After a scoreless third for both teams, the Phillies struck again, in greater fashion than previously. They were aided by Glavine having to leave the game with an injury, forcing the Braves to scramble and insert starter Jason Marquis. The whole sequence really blew up in their faces. A one-out walk to Burrell was followed with back-to-back singles, with the latter scoring a run courtesy of Johnny Estrada. After another single, Marquis walked the pitcher to force in a run. An RBI groundout made it 5-1 Phillies before a grounder got Marquis out of the inning. At least the Braves got one run back — Chipper started the inning with a walk and scored on B.J. Surhoff’s one-out double into the gap.

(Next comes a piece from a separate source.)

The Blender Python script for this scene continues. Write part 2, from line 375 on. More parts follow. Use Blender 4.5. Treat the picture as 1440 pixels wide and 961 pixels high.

Marquis and Person exchanged scoreless fifths, and Kerry Ligtenberg came on for a scoreless sixth, though he did allow back-to-back two out singles, including one to Person. In the bottom of the inning, though, it was time for the Braves to rally, and they also got some help.
To start the frame, Jimmy Rollins booted Andruw Jones’ grounder at short. Chipper followed by hooking one down the right-field line. That was it for Person, who departed in favor of generic relief type Waye Gomes. For a bit, it seemed like Gomes might get out of the inning. Jordan’s groundout scored Andruw, and after Surhoff reached on an infield single that kept Chipper at second, Lopez flew out. All Gomes had to do was retire Brogna, who came into the game with a 65 wRC+. What happened instead was Brogna’s hands-down best moment as a Brave, coming against the team with whom he had spent most of his career. Brogna laced one over first and into the corner. Bobby Abreu had trouble with the ball as it kicked around, allowing both Chipper and Surhoff to score, while Brogna made it all the way to third as Abreu futilely threw home. Just like that, the game was tied. The Braves couldn’t take the lead as new reliever Ed Vosberg retired pinch-hitter Dave Martinez, but just like they were doing for the season, they were clambering back and about to dunk on the Phillies.
New Braves reliever Jose Cabrera had a 1-2-3, nine-pitch inning, and the dunking commenced as long reliever Jose Santiago entered the game for the Philadelphia. Santiago started his night fine, with a groundout to first. But then:
- Keith Lockhart singled up the middle.
- Andruw ripped one to left.
- Chipper sliced one to left, loading the bases with one out.
- Jordan singled, giving the Braves the lead.
- Surhoff singled up the middle, 8-5 Braves.
- Lopez singled to left, 9-5 Braves.
At this point, Randy Wolf (generally a starter, briefly demoted to the bullpen after a string of bad starts despite still being a very solid pitcher) replaced Santiago to face Brogna, which, like, okay Phillies. You’re down four and you really want to neutralize Brogna? You do you.
- Brogna, of course, walked.
- Pinch-hitter Wes Helms doubled, 11-5 Braves.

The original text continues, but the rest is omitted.